> **RECORDS PROVIDED**
--- Start ---
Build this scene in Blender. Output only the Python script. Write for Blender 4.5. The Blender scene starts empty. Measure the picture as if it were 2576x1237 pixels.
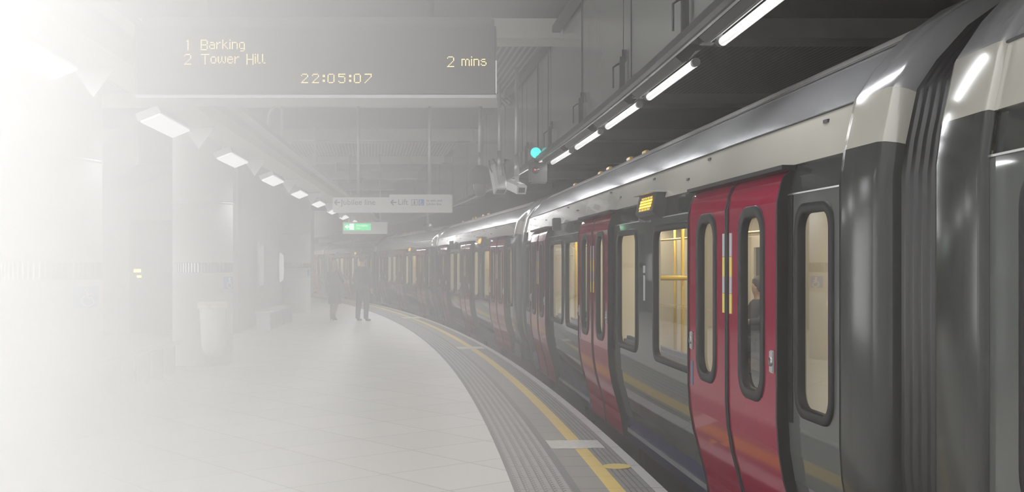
import bpy, bmesh, math, random
from mathutils import Vector, Matrix
random.seed(7)
sc = bpy.context.scene
COL = sc.collection
PI = math.pi
R = math.radians

# ------------------------------------------------------------------ camera, world, exposure
cam = bpy.data.objects.new('camera', bpy.data.cameras.new('camera'))
COL.objects.link(cam)
sc.camera = cam
cam.location = (0, 0, 1.58)
cam.rotation_euler = (PI/2, 0, 0)
cam.data.sensor_width = 36
cam.data.lens = 36*2890/2576
cam.data.shift_y = 43.5/2576
cam.data.clip_start = 0.05
vs = sc.view_settings
vs.view_transform = 'Standard'
vs.look = 'None'
vs.exposure = 0.0
vs.gamma = 1.0
vs.use_curve_mapping = False
w = bpy.data.worlds.new('world')
sc.world = w
w.use_nodes = True
w.node_tree.nodes['Background'].inputs[0].default_value = (1.0, 1.0, 0.99, 1)
w.node_tree.nodes['Background'].inputs[1].default_value = 3.12
cy = sc.cycles
cy.use_denoising = True
cy.max_bounces = 6
cy.diffuse_bounces = 3
cy.glossy_bounces = 2
cy.transmission_bounces = 4
cy.volume_bounces = 4
cy.use_adaptive_sampling = True
cy.adaptive_threshold = .05
cy.volume_step_rate = 2.0
cy.volume_max_steps = 128
cy.transparent_max_bounces = 16
cy.sample_clamp_indirect = 6
cy.caustics_reflective = False
cy.caustics_refractive = False
LAMP_EDGE = .56
LAMP_ROW = 1.15
ROW_WATTS = 22.0
LAMP_CAR = 16.0
EDGE_WATTS = 14.0
HAZE_G = .7
HAZE_LEFT = .23
HAZE_LEFT4 = .036
HAZE_MID = .095

# ------------------------------------------------------------------ materials
def principled(name):
    m = bpy.data.materials.new(name)
    m.use_nodes = True
    return m, m.node_tree, m.node_tree.nodes['Principled BSDF']

def mat(name, c, rough=.5, metal=0.0, var=0.0, scale=6.0, bump=0.0, coat=0.0, em=None, ems=0.0, spec=.5):
    m, nt, b = principled(name)
    b.inputs['Base Color'].default_value = (*c, 1)
    b.inputs['Roughness'].default_value = rough
    b.inputs['Metallic'].default_value = metal
    b.inputs['Coat Weight'].default_value = coat
    b.inputs['Specular IOR Level'].default_value = spec
    if em:
        b.inputs['Emission Color'].default_value = (*em, 1)
        b.inputs['Emission Strength'].default_value = ems
    if var or bump:
        tc = nt.nodes.new('ShaderNodeTexCoord')
        nz = nt.nodes.new('ShaderNodeTexNoise')
        nz.inputs['Scale'].default_value = scale
        nz.inputs['Detail'].default_value = 4
        nt.links.new(tc.outputs['Object'], nz.inputs['Vector'])
        if var:
            cr = nt.nodes.new('ShaderNodeValToRGB')
            cr.color_ramp.elements[0].position = .3
            cr.color_ramp.elements[1].position = .7
            cr.color_ramp.elements[0].color = (*[x*(1-var) for x in c], 1)
            cr.color_ramp.elements[1].color = (*[min(1, x*(1+var)) for x in c], 1)
            nt.links.new(nz.outputs['Fac'], cr.inputs['Fac'])
            nt.links.new(cr.outputs['Color'], b.inputs['Base Color'])
        if bump:
            bp = nt.nodes.new('ShaderNodeBump')
            bp.inputs['Strength'].default_value = bump
            bp.inputs['Distance'].default_value = .01
            nt.links.new(nz.outputs['Fac'], bp.inputs['Height'])
            nt.links.new(bp.outputs['Normal'], b.inputs['Normal'])
    return m

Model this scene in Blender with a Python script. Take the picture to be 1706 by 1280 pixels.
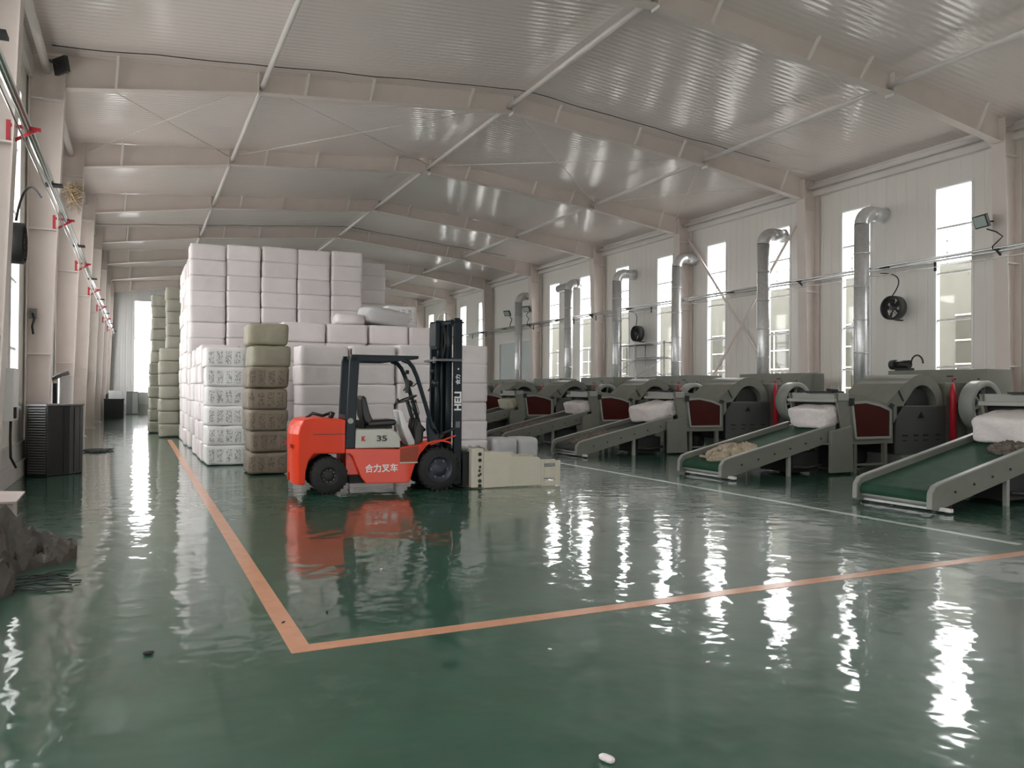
import bpy, bmesh, math, random
from mathutils import Vector, Matrix, noise
for o in list(bpy.data.objects): bpy.data.objects.remove(o)
S = bpy.context.scene
COL = S.collection
PI = math.pi
random.seed(7)

# ------------------------------------------------------------------ camera
F_PX, YAW, PITCH, ROLL = 1309.84, 0.4450, 0.0084, 0.0072
cy_, sy_, cp_, sp_, cr_, sr_ = math.cos(YAW), math.sin(YAW), math.cos(PITCH), math.sin(PITCH), math.cos(ROLL), math.sin(ROLL)
fw = Vector((sy_*cp_, cy_*cp_, sp_)); r0 = Vector((cy_, -sy_, 0)); u0 = r0.cross(fw)
rv = cr_*r0 + sr_*u0; uv = -sr_*r0 + cr_*u0
cam = bpy.data.cameras.new('camera'); camo = bpy.data.objects.new('camera', cam); COL.objects.link(camo)
M = Matrix.Identity(4)
for i in range(3): M[i][0] = rv[i]; M[i][1] = uv[i]; M[i][2] = -fw[i]
M[2][3] = 1.62
camo.matrix_world = M
cam.sensor_width = 36; cam.lens = 36*F_PX/1706; cam.clip_end = 300; cam.clip_start = .05
S.camera = camo

# ------------------------------------------------------------------ world, light, exposure
S.view_settings.view_transform = 'Standard'; S.view_settings.look = 'None'
S.view_settings.exposure = 3.06; S.view_settings.gamma = 1; S.view_settings.use_curve_mapping = False
w = bpy.data.worlds.new('overcast'); S.world = w; w.use_nodes = True
nt = w.node_tree; nt.nodes.clear()
out = nt.nodes.new('ShaderNodeOutputWorld'); bg = nt.nodes.new('ShaderNodeBackground')
bg.inputs[1].default_value = 1.0
tc = nt.nodes.new('ShaderNodeTexCoord'); sx = nt.nodes.new('ShaderNodeSeparateXYZ'); cr = nt.nodes.new('ShaderNodeValToRGB')
nt.links.new(tc.outputs['Generated'], sx.inputs[0]); nt.links.new(sx.outputs[2], cr.inputs[0])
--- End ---
> **GOAL**
Print out every entry above without changing a word, and leave out the pictures.

> **WORKED ANSWER**
Build this scene in Blender. Output only the Python script. Write for Blender 4.5. The Blender scene starts empty. Measure the picture as if it were 2576x1237 pixels.
import bpy, bmesh, math, random
from mathutils import Vector, Matrix
random.seed(7)
sc = bpy.context.scene
COL = sc.collection
PI = math.pi
R = math.radians

# ------------------------------------------------------------------ camera, world, exposure
cam = bpy.data.objects.new('camera', bpy.data.cameras.new('camera'))
COL.objects.link(cam)
sc.camera = cam
cam.location = (0, 0, 1.58)
cam.rotation_euler = (PI/2, 0, 0)
cam.data.sensor_width = 36
cam.data.lens = 36*2890/2576
cam.data.shift_y = 43.5/2576
cam.data.clip_start = 0.05
vs = sc.view_settings
vs.view_transform = 'Standard'
vs.look = 'None'
vs.exposure = 0.0
vs.gamma = 1.0
vs.use_curve_mapping = False
w = bpy.data.worlds.new('world')
sc.world = w
w.use_nodes = True
w.node_tree.nodes['Background'].inputs[0].default_value = (1.0, 1.0, 0.99, 1)
w.node_tree.nodes['Background'].inputs[1].default_value = 3.12
cy = sc.cycles
cy.use_denoising = True
cy.max_bounces = 6
cy.diffuse_bounces = 3
cy.glossy_bounces = 2
cy.transmission_bounces = 4
cy.volume_bounces = 4
cy.use_adaptive_sampling = True
cy.adaptive_threshold = .05
cy.volume_step_rate = 2.0
cy.volume_max_steps = 128
cy.transparent_max_bounces = 16
cy.sample_clamp_indirect = 6
cy.caustics_reflective = False
cy.caustics_refractive = False
LAMP_EDGE = .56
LAMP_ROW = 1.15
ROW_WATTS = 22.0
LAMP_CAR = 16.0
EDGE_WATTS = 14.0
HAZE_G = .7
HAZE_LEFT = .23
HAZE_LEFT4 = .036
HAZE_MID = .095

# ------------------------------------------------------------------ materials
def principled(name):
    m = bpy.data.materials.new(name)
    m.use_nodes = True
    return m, m.node_tree, m.node_tree.nodes['Principled BSDF']

def mat(name, c, rough=.5, metal=0.0, var=0.0, scale=6.0, bump=0.0, coat=0.0, em=None, ems=0.0, spec=.5):
    m, nt, b = principled(name)
    b.inputs['Base Color'].default_value = (*c, 1)
    b.inputs['Roughness'].default_value = rough
    b.inputs['Metallic'].default_value = metal
    b.inputs['Coat Weight'].default_value = coat
    b.inputs['Specular IOR Level'].default_value = spec
    if em:
        b.inputs['Emission Color'].default_value = (*em, 1)
        b.inputs['Emission Strength'].default_value = ems
    if var or bump:
        tc = nt.nodes.new('ShaderNodeTexCoord')
        nz = nt.nodes.new('ShaderNodeTexNoise')
        nz.inputs['Scale'].default_value = scale
        nz.inputs['Detail'].default_value = 4
        nt.links.new(tc.outputs['Object'], nz.inputs['Vector'])
        if var:
            cr = nt.nodes.new('ShaderNodeValToRGB')
            cr.color_ramp.elements[0].position = .3
            cr.color_ramp.elements[1].position = .7
            cr.color_ramp.elements[0].color = (*[x*(1-var) for x in c], 1)
            cr.color_ramp.elements[1].color = (*[min(1, x*(1+var)) for x in c], 1)
            nt.links.new(nz.outputs['Fac'], cr.inputs['Fac'])
            nt.links.new(cr.outputs['Color'], b.inputs['Base Color'])
        if bump:
            bp = nt.nodes.new('ShaderNodeBump')
            bp.inputs['Strength'].default_value = bump
            bp.inputs['Distance'].default_value = .01
            nt.links.new(nz.outputs['Fac'], bp.inputs['Height'])
            nt.links.new(bp.outputs['Normal'], b.inputs['Normal'])
    return m

Model this scene in Blender with a Python script. Take the picture to be 1706 by 1280 pixels.
import bpy, bmesh, math, random
from mathutils import Vector, Matrix, noise
for o in list(bpy.data.objects): bpy.data.objects.remove(o)
S = bpy.context.scene
COL = S.collection
PI = math.pi
random.seed(7)

# ------------------------------------------------------------------ camera
F_PX, YAW, PITCH, ROLL = 1309.84, 0.4450, 0.0084, 0.0072
cy_, sy_, cp_, sp_, cr_, sr_ = math.cos(YAW), math.sin(YAW), math.cos(PITCH), math.sin(PITCH), math.cos(ROLL), math.sin(ROLL)
fw = Vector((sy_*cp_, cy_*cp_, sp_)); r0 = Vector((cy_, -sy_, 0)); u0 = r0.cross(fw)
rv = cr_*r0 + sr_*u0; uv = -sr_*r0 + cr_*u0
cam = bpy.data.cameras.new('camera'); camo = bpy.data.objects.new('camera', cam); COL.objects.link(camo)
M = Matrix.Identity(4)
for i in range(3): M[i][0] = rv[i]; M[i][1] = uv[i]; M[i][2] = -fw[i]
M[2][3] = 1.62
camo.matrix_world = M
cam.sensor_width = 36; cam.lens = 36*F_PX/1706; cam.clip_end = 300; cam.clip_start = .05
S.camera = camo

# ------------------------------------------------------------------ world, light, exposure
S.view_settings.view_transform = 'Standard'; S.view_settings.look = 'None'
S.view_settings.exposure = 3.06; S.view_settings.gamma = 1; S.view_settings.use_curve_mapping = False
w = bpy.data.worlds.new('overcast'); S.world = w; w.use_nodes = True
nt = w.node_tree; nt.nodes.clear()
out = nt.nodes.new('ShaderNodeOutputWorld'); bg = nt.nodes.new('ShaderNodeBackground')
bg.inputs[1].default_value = 1.0
tc = nt.nodes.new('ShaderNodeTexCoord'); sx = nt.nodes.new('ShaderNodeSeparateXYZ'); cr = nt.nodes.new('ShaderNodeValToRGB')
nt.links.new(tc.outputs['Generated'], sx.inputs[0]); nt.links.new(sx.outputs[2], cr.inputs[0])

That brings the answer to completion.